About the Projects
Several connections linked three of Dr. Sastry's students—people, resources, food, and the community. These women are pushing for new ways to use technology to connect industry, ordinary people, and governments through bold solutions that could improve the physical environment and the quality of lives:
- Aline Pezente - Using Technology to Improve Small Farming in Brazil
- Doreen Mashu - Innovations Across the Agriculture Value Chain: An Opportunity for Entrepreneurs
- Idoia Ortiz De Artinano Goni - Public Tech Innovation with Real-world Implementation
Aline De Souza Oliveira Pezente applies blockchain technologies, AI, and analytics to develop a plan that will improve the way farmers in her native Brazil grow and sell their products, and access credit and important environmental information.
Doreen Mashu explores why so much of the African continent's produce spoils or is wasted, and how to design a new venture to address the problem.
In her independent studies, Idoia Ortiz De Artinano Goni explores constraints and opportunities facing public-focused entrepreneurship, government technology, and the future of public tech for cities.
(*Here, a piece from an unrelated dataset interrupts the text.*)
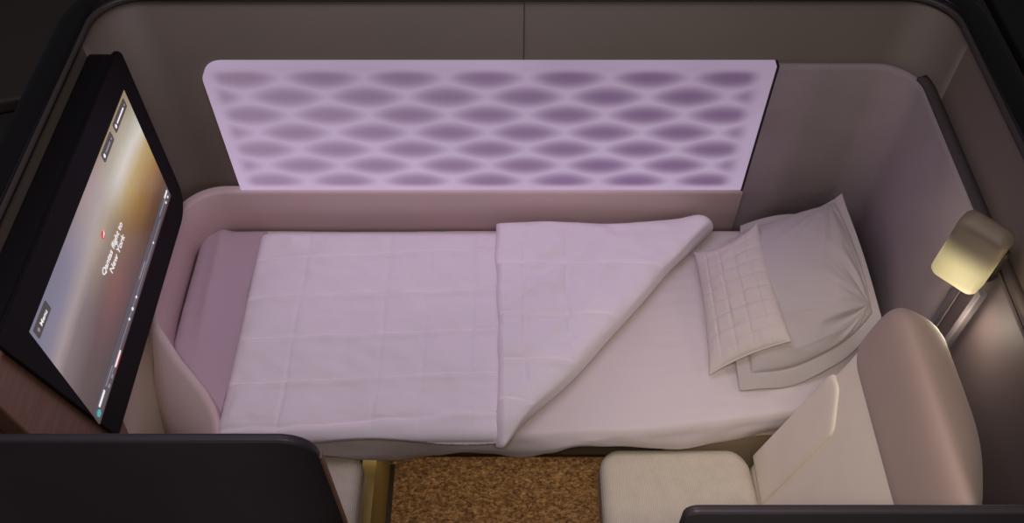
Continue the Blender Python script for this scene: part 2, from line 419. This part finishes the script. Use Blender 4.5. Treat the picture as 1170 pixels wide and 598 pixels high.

Tracing these three Fellows’ work reveals how new clusters of ideas emerge when students have the chance to deeply engage with faculty and others in the often messy world of emerging innovations. The experience also highlights the value of building on students’ passions and unleashing their remarkable creativity in devising new vehicles for collaborating with others. Student-led projects make MIT a better place by bringing in new research questions, new data sources, new collaborators, new ideas for teaching and action learning, and new ways of thinking.